## start INFORMATION SUPPLIED

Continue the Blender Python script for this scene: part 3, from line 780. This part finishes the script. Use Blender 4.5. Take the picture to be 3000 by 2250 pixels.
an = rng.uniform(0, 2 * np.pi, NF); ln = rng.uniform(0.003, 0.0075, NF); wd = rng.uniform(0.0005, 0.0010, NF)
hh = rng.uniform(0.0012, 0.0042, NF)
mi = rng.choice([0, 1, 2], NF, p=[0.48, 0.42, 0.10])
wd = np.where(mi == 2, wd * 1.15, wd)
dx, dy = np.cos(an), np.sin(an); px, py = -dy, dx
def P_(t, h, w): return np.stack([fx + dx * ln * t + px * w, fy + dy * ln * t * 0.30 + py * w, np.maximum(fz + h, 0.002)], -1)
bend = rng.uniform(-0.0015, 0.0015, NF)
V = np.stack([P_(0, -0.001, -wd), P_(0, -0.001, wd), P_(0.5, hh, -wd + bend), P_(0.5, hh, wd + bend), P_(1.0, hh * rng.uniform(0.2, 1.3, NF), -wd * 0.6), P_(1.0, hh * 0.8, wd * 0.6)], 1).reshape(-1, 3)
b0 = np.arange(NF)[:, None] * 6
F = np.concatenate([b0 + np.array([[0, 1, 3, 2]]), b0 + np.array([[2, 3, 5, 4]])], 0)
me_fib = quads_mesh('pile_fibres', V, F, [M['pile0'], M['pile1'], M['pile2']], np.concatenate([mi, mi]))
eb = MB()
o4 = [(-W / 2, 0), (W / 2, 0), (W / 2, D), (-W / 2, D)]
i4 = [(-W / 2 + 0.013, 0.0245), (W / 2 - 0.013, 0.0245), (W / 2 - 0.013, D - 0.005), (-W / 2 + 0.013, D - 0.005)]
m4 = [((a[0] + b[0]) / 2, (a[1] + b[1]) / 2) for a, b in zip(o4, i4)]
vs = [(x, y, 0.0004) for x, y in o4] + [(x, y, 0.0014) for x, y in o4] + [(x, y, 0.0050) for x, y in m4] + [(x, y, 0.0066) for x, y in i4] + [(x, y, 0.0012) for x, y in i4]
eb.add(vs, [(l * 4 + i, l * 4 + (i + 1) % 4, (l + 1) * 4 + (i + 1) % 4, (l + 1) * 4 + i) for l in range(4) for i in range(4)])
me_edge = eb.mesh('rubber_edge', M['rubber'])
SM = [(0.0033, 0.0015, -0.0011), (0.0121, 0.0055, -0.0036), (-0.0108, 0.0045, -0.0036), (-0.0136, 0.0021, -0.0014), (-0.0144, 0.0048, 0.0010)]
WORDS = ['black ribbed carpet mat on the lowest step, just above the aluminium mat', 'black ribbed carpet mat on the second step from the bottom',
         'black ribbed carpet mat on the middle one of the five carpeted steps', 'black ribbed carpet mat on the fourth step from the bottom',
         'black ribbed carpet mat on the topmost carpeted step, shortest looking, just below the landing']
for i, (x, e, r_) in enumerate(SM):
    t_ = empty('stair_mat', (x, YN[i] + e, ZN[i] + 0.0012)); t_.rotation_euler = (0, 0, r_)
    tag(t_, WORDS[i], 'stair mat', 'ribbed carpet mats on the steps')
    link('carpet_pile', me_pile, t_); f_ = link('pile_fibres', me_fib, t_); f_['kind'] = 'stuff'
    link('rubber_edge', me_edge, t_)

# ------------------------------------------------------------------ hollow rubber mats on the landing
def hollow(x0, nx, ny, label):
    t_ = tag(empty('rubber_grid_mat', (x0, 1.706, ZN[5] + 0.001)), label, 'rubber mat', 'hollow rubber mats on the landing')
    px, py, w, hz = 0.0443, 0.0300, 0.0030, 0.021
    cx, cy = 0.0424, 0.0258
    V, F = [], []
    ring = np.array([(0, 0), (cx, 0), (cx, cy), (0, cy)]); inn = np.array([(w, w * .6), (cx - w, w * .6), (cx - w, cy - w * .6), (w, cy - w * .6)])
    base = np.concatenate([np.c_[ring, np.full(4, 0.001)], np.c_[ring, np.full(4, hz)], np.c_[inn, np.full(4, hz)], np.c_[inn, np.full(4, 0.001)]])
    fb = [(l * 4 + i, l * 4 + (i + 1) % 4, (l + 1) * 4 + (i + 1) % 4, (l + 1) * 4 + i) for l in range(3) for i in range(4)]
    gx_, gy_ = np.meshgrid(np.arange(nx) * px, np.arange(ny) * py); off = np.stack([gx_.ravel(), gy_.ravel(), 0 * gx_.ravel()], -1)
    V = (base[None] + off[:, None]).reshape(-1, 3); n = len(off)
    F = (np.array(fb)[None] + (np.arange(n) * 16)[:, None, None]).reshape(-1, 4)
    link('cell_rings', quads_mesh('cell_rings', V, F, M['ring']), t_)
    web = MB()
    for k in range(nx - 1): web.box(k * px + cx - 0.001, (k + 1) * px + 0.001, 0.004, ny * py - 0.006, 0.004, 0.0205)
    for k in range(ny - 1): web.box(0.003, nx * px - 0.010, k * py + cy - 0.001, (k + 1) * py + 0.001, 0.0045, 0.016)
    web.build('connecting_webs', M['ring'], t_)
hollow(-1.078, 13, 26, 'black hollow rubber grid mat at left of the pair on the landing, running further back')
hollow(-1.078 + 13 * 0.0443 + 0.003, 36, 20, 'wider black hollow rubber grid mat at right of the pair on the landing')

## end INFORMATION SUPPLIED

◆ SET TASK ◆
Your task is to reproduce the whole listing exactly.

◆ SOLUTION FOR THIS TASK ◆
Continue the Blender Python script for this scene: part 3, from line 780. This part finishes the script. Use Blender 4.5. Take the picture to be 3000 by 2250 pixels.
an = rng.uniform(0, 2 * np.pi, NF); ln = rng.uniform(0.003, 0.0075, NF); wd = rng.uniform(0.0005, 0.0010, NF)
hh = rng.uniform(0.0012, 0.0042, NF)
mi = rng.choice([0, 1, 2], NF, p=[0.48, 0.42, 0.10])
wd = np.where(mi == 2, wd * 1.15, wd)
dx, dy = np.cos(an), np.sin(an); px, py = -dy, dx
def P_(t, h, w): return np.stack([fx + dx * ln * t + px * w, fy + dy * ln * t * 0.30 + py * w, np.maximum(fz + h, 0.002)], -1)
bend = rng.uniform(-0.0015, 0.0015, NF)
V = np.stack([P_(0, -0.001, -wd), P_(0, -0.001, wd), P_(0.5, hh, -wd + bend), P_(0.5, hh, wd + bend), P_(1.0, hh * rng.uniform(0.2, 1.3, NF), -wd * 0.6), P_(1.0, hh * 0.8, wd * 0.6)], 1).reshape(-1, 3)
b0 = np.arange(NF)[:, None] * 6
F = np.concatenate([b0 + np.array([[0, 1, 3, 2]]), b0 + np.array([[2, 3, 5, 4]])], 0)
me_fib = quads_mesh('pile_fibres', V, F, [M['pile0'], M['pile1'], M['pile2']], np.concatenate([mi, mi]))
eb = MB()
o4 = [(-W / 2, 0), (W / 2, 0), (W / 2, D), (-W / 2, D)]
i4 = [(-W / 2 + 0.013, 0.0245), (W / 2 - 0.013, 0.0245), (W / 2 - 0.013, D - 0.005), (-W / 2 + 0.013, D - 0.005)]
m4 = [((a[0] + b[0]) / 2, (a[1] + b[1]) / 2) for a, b in zip(o4, i4)]
vs = [(x, y, 0.0004) for x, y in o4] + [(x, y, 0.0014) for x, y in o4] + [(x, y, 0.0050) for x, y in m4] + [(x, y, 0.0066) for x, y in i4] + [(x, y, 0.0012) for x, y in i4]
eb.add(vs, [(l * 4 + i, l * 4 + (i + 1) % 4, (l + 1) * 4 + (i + 1) % 4, (l + 1) * 4 + i) for l in range(4) for i in range(4)])
me_edge = eb.mesh('rubber_edge', M['rubber'])
SM = [(0.0033, 0.0015, -0.0011), (0.0121, 0.0055, -0.0036), (-0.0108, 0.0045, -0.0036), (-0.0136, 0.0021, -0.0014), (-0.0144, 0.0048, 0.0010)]
WORDS = ['black ribbed carpet mat on the lowest step, just above the aluminium mat', 'black ribbed carpet mat on the second step from the bottom',
         'black ribbed carpet mat on the middle one of the five carpeted steps', 'black ribbed carpet mat on the fourth step from the bottom',
         'black ribbed carpet mat on the topmost carpeted step, shortest looking, just below the landing']
for i, (x, e, r_) in enumerate(SM):
    t_ = empty('stair_mat', (x, YN[i] + e, ZN[i] + 0.0012)); t_.rotation_euler = (0, 0, r_)
    tag(t_, WORDS[i], 'stair mat', 'ribbed carpet mats on the steps')
    link('carpet_pile', me_pile, t_); f_ = link('pile_fibres', me_fib, t_); f_['kind'] = 'stuff'
    link('rubber_edge', me_edge, t_)

# ------------------------------------------------------------------ hollow rubber mats on the landing
def hollow(x0, nx, ny, label):
    t_ = tag(empty('rubber_grid_mat', (x0, 1.706, ZN[5] + 0.001)), label, 'rubber mat', 'hollow rubber mats on the landing')
    px, py, w, hz = 0.0443, 0.0300, 0.0030, 0.021
    cx, cy = 0.0424, 0.0258
    V, F = [], []
    ring = np.array([(0, 0), (cx, 0), (cx, cy), (0, cy)]); inn = np.array([(w, w * .6), (cx - w, w * .6), (cx - w, cy - w * .6), (w, cy - w * .6)])
    base = np.concatenate([np.c_[ring, np.full(4, 0.001)], np.c_[ring, np.full(4, hz)], np.c_[inn, np.full(4, hz)], np.c_[inn, np.full(4, 0.001)]])
    fb = [(l * 4 + i, l * 4 + (i + 1) % 4, (l + 1) * 4 + (i + 1) % 4, (l + 1) * 4 + i) for l in range(3) for i in range(4)]
    gx_, gy_ = np.meshgrid(np.arange(nx) * px, np.arange(ny) * py); off = np.stack([gx_.ravel(), gy_.ravel(), 0 * gx_.ravel()], -1)
    V = (base[None] + off[:, None]).reshape(-1, 3); n = len(off)
    F = (np.array(fb)[None] + (np.arange(n) * 16)[:, None, None]).reshape(-1, 4)
    link('cell_rings', quads_mesh('cell_rings', V, F, M['ring']), t_)
    web = MB()
    for k in range(nx - 1): web.box(k * px + cx - 0.001, (k + 1) * px + 0.001, 0.004, ny * py - 0.006, 0.004, 0.0205)
    for k in range(ny - 1): web.box(0.003, nx * px - 0.010, k * py + cy - 0.001, (k + 1) * py + 0.001, 0.0045, 0.016)
    web.build('connecting_webs', M['ring'], t_)
hollow(-1.078, 13, 26, 'black hollow rubber grid mat at left of the pair on the landing, running further back')
hollow(-1.078 + 13 * 0.0443 + 0.003, 36, 20, 'wider black hollow rubber grid mat at right of the pair on the landing')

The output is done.